京都・東本願寺の近くにあるというその食堂には看板がない。食堂を切り盛りするのは、鴨川流とこいしの親子二人。この食堂では、もう一度食したい食べ物の味を少ない手がかりから再現してくれるという。店に辿り着く手がかりはただひとつ、料理雑誌に掲載される<“食”捜します>の一行広告のみ。

京都・食の探偵。食堂と探偵事務所は分かれていて、食堂は流(父)が切り盛りして、探偵事務所はこいし(娘)が所長ということなんですが・・・。こいしは依頼人から話を聞くだけで、実際に料理を探してきたり作ったりするのは流なんですねー。・・・こいしの存在意義はどこに?しかも「難しいかもわからへんわ。」と後ろ向きだったり「頑張って探しいや」とエラそうだったり、コメントは一丁前なもんで余計イラっときますね。笑。
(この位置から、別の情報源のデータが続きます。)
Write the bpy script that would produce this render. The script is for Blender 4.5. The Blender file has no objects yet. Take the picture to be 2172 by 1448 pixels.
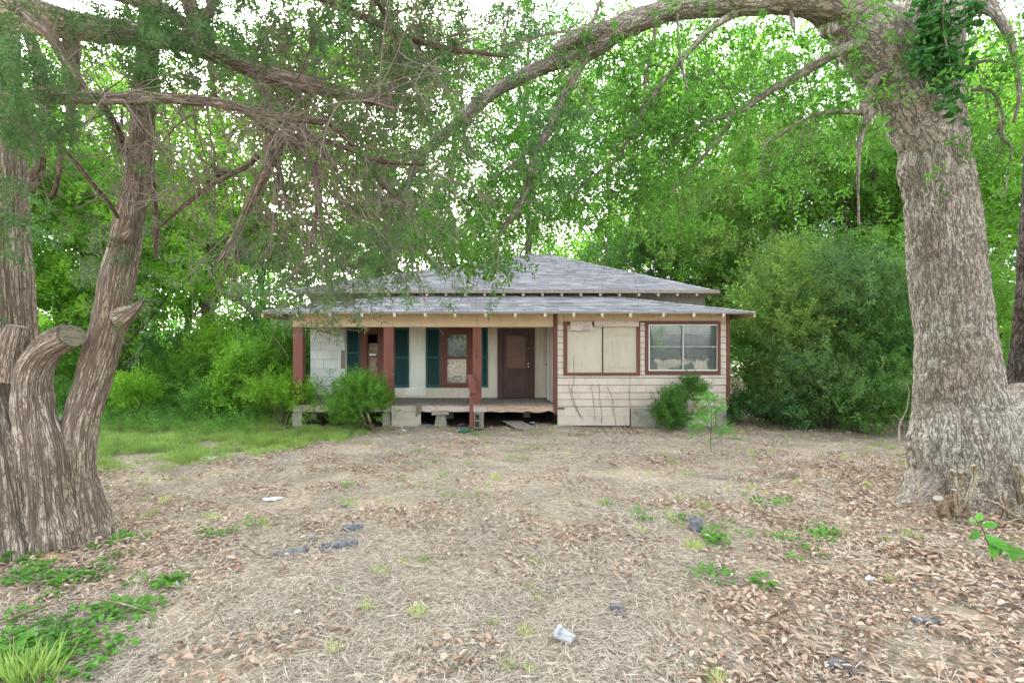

お前何もでけへんのやったら、だまっとれ!という感じです。
お料理を探すのはもちろん、その人の大事な思い出まで蘇らせる流さんの手腕はすごいですね!元刑事という経歴だから、食探しもお手の物なのか?元刑事・・・ハリウッド映画だったら元FBIは事件に巻き込まれたり、家族が人質になっちゃうところですが、今のことろそういう展開はなさそうです。笑。亡くなった奥さん一筋のようで。
しかし、謎解きの過程はあっさりしすぎで物足りなかったですね。もうちょっと謎を考える尺がないと、これをミステリーと呼ぶのは厳しいところ。料理は「ナポリタン」の印象が大きかったかな。鉄板の上でジュージュー焼けるナポリタン・・・。想像しただけでヨダレが出そう・・・。あとは「とんかつ」も良かったかなー。衣へのこだわり!「ビーフシチュー」もおいしそうでした。
鴨川食堂は初めてのお客さんは、流さんの「おまかせ」のみになるのですが、このおまかせが一番おいしそうでした~。色々なお料理が少しずつ楽しめて、ご飯もおいしそうだし、椀物もステキだし、食後のお茶までおいしそうでした。
最初に書いた、何もしない所長・こいしと、報酬の価格設定をお客さんに決めさせるシステムはいかがと思いますが・・・。あと調査は2週間で何とかなるもんなの?という疑問も・・・。まあ、料理がおいしそうだったので、グルメ人情小説と考えれば良いのかなあ。